Turning Their Backs On Progress

In the past few posts, I sought to draw attention to drift, even on the right to a state-directed economy. This tendency is more pronounced on the left, but this idea is gaining currency. In their genius, government elites will provide better outcomes than market-based solutions. Rather than greedy profiteers who only think about their bottom line making decisions, we accommodate all stakeholders. 

On the surface, this sounds plausible. The best and the brightest of our society are more intelligent than we are, so these “expers” are bound to make better decisions. 

As I pointed out in my series, “The Long Journey to More,” elites’ rule was how we organized settled societies worldwide for thousands of years. A usually hereditary group, generally less than ten percent, controlled the rest of the population. The government, clergy, and military resided here. The masses mostly toiled at subsistence, any surpluses extracted for the benefit of the ruling class. The rest of the people will get their reward in the next world.

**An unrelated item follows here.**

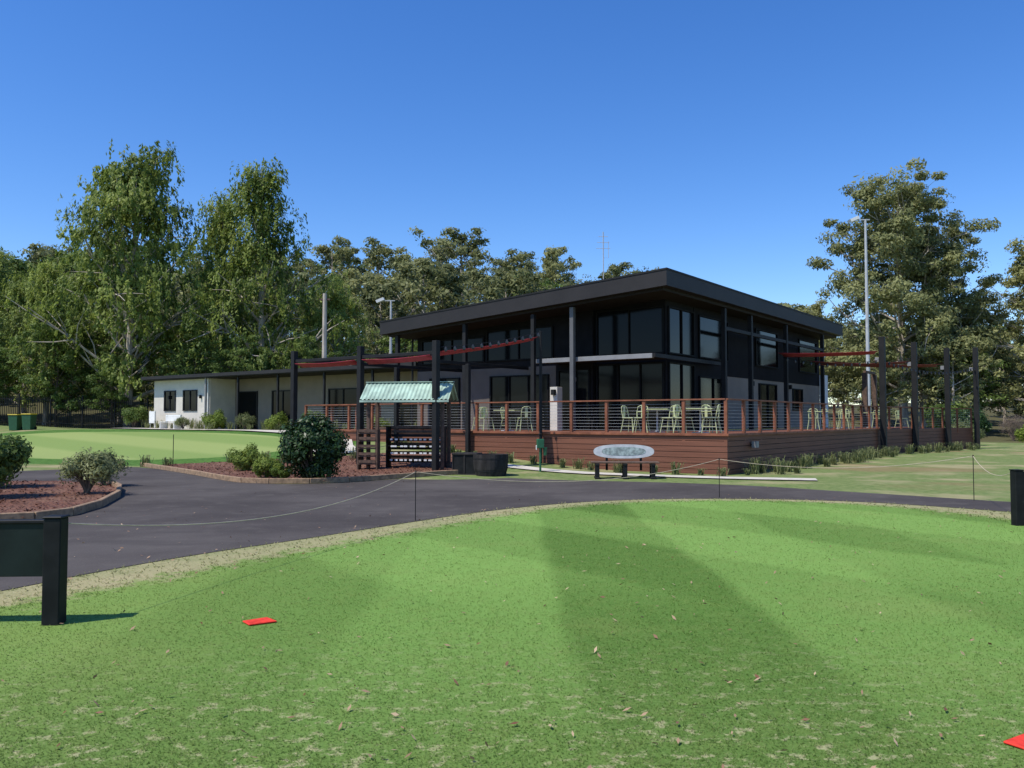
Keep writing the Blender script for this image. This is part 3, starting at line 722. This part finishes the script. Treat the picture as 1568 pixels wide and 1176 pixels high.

As bad as this sounds to us today, this organization made sense. Knowledge of when and what to plant, how to build and maintain irrigation systems, and a host of other things needed exchangeable knowledge, but the costs of literacy severely limited its availability. Putting marks on clay tablets and preserving them is time-consuming. Writing with ink on parchment consumed the lives of many monks—the scarcity of things available to read limited literacy to a few.

Further, the educated class had little incentive to change a system benefitting them with the best things available. Change might upset their position. For this reason, innovation of any kind was suspect and often opposed.